Além de bandarilheiro trata e treina dos cavalos do cavaleiro tauromáquico, João Ribeiro Telles. É desse trabalho que ganha o salário mensal. “As corridas são um bónus” para os gastos com os fatos que chegam a custar mais de dois mil euros.

“Não vale a pena ter conversas com anti-taurinos”

Qual é o grande problema da tauromaquia?

A falta de apoio. Precisamos de quem nos saiba defender perante os ataques dos anti-taurinos. Precisamos sobretudo do apoio dos nossos políticos, mas muitos deixaram de ter coragem para defender a tauromaquia. O nosso Presidente da República, antes de o ser ia ver corridas de toiros. Cheguei a vê-lo nas bancadas da praça em Sobral de Monte Agraço. Agora nem nos apoia, nem nos defende, não faz nada.

Teme pela extinção da festa brava?

Não acho que vá acabar. Vão sempre haver corridas de toiros, pelo menos nas terras de aficionados. Sem toiros Salvaterra, Alcochete e outras morreriam completamente.

Empresários, toureiros e aficionados estão unidos nessa luta?

Cada vez mais nos estamos a unir. Acho que chegou tarde, mas mais vale tarde que nunca. Agora todos, à sua maneira, estão a fazer um esforço para que a festa brava não fique em risco.

O fim da tauromaquia continua a ser uma bandeira do PAN. Se o sentassem à mesa com André Silva que conversa teria com ele?

Preferia não ter conversa. Não vale a pena ter conversas com anti-taurinos, que não sabem do que falam e desconhecem por completo o que é a festa brava e as corridas de toiros. São tão ridículos que chegam a defender-se dizendo que os cavalos dos toureiros são maltratados e isso não é verdade.

Tem militância política ou é simpatizante de algum partido?

Nem uma coisa nem outra. Nunca liguei à política.

Quem manda na festa brava?

Sem dúvida os toureiros. São eles que escolhem onde querem e que toiros querem tourear. O empresário é uma figura importante, mas por mais que queira um toureiro a cabeça de cartaz se este não quiser, não vai.

Já lhe aconteceu lidar um toiro que não fosse puro de lide?
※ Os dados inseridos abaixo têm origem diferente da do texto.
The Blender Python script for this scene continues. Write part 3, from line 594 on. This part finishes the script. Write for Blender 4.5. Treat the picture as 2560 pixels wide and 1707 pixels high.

Não, isso já não acontece. Há um controle rigoroso, os toiros têm um certificado de pureza. Mas ainda oiço muitos toureiros dizer que lidavam toiros que saiam cinco e seis vezes em praça. Os empresários faziam-no por questões financeiras. Como já lá tinham o toiro guardavam-no, curavam-lhe as feridas e estava pronto para outra corrida.